Tapi, aku belum punya rencana apa-apa tentang bagaimana masadepanku. Belum sempat aku memikirkannya. Untuk memikirkan bagaimana hubungan kita selanjutnya saja belum sempat aku. apalagi untuk memikirkan masadepan pada saat uang kuliah melonjak naik seperti ini. Tak lah selesai-selesai aku berfikir.

Tapi, astuti. Kalau-kalau nanti aku tamat, aku ingin merantau dulu ke luar. Ya kemana saja lah, asal keluar. Cari-cari angin aku. Didalam panas soalnya. Nanti kalau aku sudah keluar, baik-baik lah kau jaga diri disini.

Kalau aku balik nanti, aku jadi DPR, terus aku kerja bagus-bagus satu atau dua tahun sebagai wakil dari rakyat, selanjutnya, setelah namaku baik dan besar, korupsi lah aku. Karena gajinya seberapa lah. Paling-paling cuma bisa untuk lap keringatku saja.

Nanti, setelah korupsi aku, kulamar kau.
Kau mau dengan cara apa? Dengan surprise, yang ku kasi kau kalung berlian, atau seperti Bang roma yang melamar Kak Ani dengan cara duduk bersimpuh, ku ambil tanganmu, ku kasi mawar kau, terus ku bilang ; astuti, maukah kau menjadi permaisuriku? Ibu dari anak-anakku. Ratu di kerajaanku? 

Terus kalau kau bilang mau, ku cium lah kau. Tapi kalau kau tak mau, ya mau apalagi. Pasrah saja lah aku. tapi tetap ku cium juga kau. Karena kata si bodat, temanku, sebagai laki-laki kita harus begitu, asal pas posisi, hajar terus.

Nanti, kalau kau mau, kita buat tabungan kita tersebar di banyak negara. Ya biar aman. Biar tak ada yang curiga itu uang dari mana.

Astuti, hei, astuti. kalaupun aku tak jadi DPR, aku ambil S2 saja lah, jadi Dosen aku di Universitas. Ya, kalau uang belanja kurang, tinggal kau bilang. Biar nanti, sewaktu ujian, banyaklah mahasiswa yang tak ku luluskan. Biar nanti dia bayar uang ujian khusus. Jadi kan ada tambahan untuk uang dapur belanjamu.
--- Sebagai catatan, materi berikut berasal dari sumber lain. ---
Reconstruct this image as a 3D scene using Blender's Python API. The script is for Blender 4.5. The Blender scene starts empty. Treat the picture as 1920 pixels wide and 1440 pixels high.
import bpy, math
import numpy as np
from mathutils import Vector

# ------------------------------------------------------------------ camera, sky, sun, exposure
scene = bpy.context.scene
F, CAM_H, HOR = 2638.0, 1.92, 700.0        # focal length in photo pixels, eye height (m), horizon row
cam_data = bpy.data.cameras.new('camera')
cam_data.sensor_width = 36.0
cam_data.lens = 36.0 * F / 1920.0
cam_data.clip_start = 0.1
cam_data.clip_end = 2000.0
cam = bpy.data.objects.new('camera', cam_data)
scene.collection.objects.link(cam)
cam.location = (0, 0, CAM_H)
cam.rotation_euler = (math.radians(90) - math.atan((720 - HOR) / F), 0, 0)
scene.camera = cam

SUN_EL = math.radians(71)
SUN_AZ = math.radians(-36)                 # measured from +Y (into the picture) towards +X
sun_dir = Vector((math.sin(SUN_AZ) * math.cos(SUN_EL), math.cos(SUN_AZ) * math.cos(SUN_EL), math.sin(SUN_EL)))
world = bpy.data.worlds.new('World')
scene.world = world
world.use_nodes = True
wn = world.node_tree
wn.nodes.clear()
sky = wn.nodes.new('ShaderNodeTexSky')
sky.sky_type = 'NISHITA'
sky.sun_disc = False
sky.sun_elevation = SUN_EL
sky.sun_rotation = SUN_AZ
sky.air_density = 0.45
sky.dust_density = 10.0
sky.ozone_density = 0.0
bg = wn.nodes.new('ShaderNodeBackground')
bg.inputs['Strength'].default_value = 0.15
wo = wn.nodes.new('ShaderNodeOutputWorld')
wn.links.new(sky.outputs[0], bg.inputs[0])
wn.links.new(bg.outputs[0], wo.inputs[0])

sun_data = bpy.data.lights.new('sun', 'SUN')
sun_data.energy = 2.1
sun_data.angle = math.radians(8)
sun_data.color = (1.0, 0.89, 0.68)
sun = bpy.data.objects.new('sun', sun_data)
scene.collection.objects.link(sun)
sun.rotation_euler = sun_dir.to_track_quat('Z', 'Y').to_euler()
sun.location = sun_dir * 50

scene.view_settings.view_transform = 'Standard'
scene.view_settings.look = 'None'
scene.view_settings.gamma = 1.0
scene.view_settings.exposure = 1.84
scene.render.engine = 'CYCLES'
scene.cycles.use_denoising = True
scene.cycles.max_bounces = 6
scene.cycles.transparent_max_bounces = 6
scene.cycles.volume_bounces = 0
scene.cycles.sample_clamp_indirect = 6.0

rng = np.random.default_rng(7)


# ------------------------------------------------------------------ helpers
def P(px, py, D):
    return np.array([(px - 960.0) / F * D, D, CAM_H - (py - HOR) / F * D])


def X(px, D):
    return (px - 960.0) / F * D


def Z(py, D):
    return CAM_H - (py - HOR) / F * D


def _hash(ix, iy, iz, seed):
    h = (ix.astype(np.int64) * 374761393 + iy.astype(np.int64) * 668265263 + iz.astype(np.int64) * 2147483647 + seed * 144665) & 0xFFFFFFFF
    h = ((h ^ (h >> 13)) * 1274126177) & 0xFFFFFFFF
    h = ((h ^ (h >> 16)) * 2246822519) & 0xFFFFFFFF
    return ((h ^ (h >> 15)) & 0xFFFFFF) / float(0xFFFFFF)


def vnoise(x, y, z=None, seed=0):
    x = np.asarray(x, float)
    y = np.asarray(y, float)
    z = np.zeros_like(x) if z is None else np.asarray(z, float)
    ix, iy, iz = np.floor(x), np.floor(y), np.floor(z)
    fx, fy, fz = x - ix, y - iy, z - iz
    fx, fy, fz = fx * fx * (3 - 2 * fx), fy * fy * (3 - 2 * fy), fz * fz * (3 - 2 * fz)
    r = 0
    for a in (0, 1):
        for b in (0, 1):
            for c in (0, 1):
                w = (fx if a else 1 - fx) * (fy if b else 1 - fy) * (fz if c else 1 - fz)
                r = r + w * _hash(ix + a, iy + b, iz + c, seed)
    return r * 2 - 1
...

Habisnya, mau jujurpun susah, gaji dosen seberapalah. Bahkan, besar lagi gaji Pemerintah, dari pada gaji orang yang mendidik pemerintah itu. Itupun, entah kapan si pemerintah itu di ajarkan korupsi, tapi tetap, dia korupsi juga. 
Ya, lebih bagus aku sebagai pendidik, korupsi juga lah. Tak mau lah aku kalah. masa' yang ku didik lebih kaya daripada aku.
Gaji halal pendidik, paling-paling cuma bisa dijadikan sebagai ganti tisu toilet yang kotor itu.
Korupsi ya wajar. Karna kalau tak, Tak cukup nanti untuk makan keluarga kita. Belum lagi beli bedak-bedak kau yang segala macam itu.
Ah, tapi Dosen tanggung kali kurasa. Jadi Rektor saja aku ya? Biar nanti kalau ada Beasiswa, bisa ku potong uangnya. Kan bisa nambah-nambah uang rokok ku.

Oy, oy, astuti, dengar ini pesanku. Nanti, kalau kita sudah punya anak. Kau ajar lah dia mengaji dan sembahyang. Biar nanti, bisa di do’akannya kita masuk surga. Dan kalau dia kerja, suruh jadi pedagang saja lah dia. Jangan jadi politikus. Nanti yang di jualnya omong kosong.
Jangan ketawa kau, astuti. Tak kau cium nya ini, aku yang politikus, sedikit banyaknya, mulutku bau taik.
Biar jadi pedagang saja lah dia, ya, ya ya? Biar dibantunya saudara-saudara kita yang susah itu. Disantuninya anak-anak yatim. Dikasinya makan uang halal untuk anak-anaknya. Jangan sempat di ikutnya bapaknya ini. Mau jadi apa negara ini kalau koruptor seperti aku bertambah terus?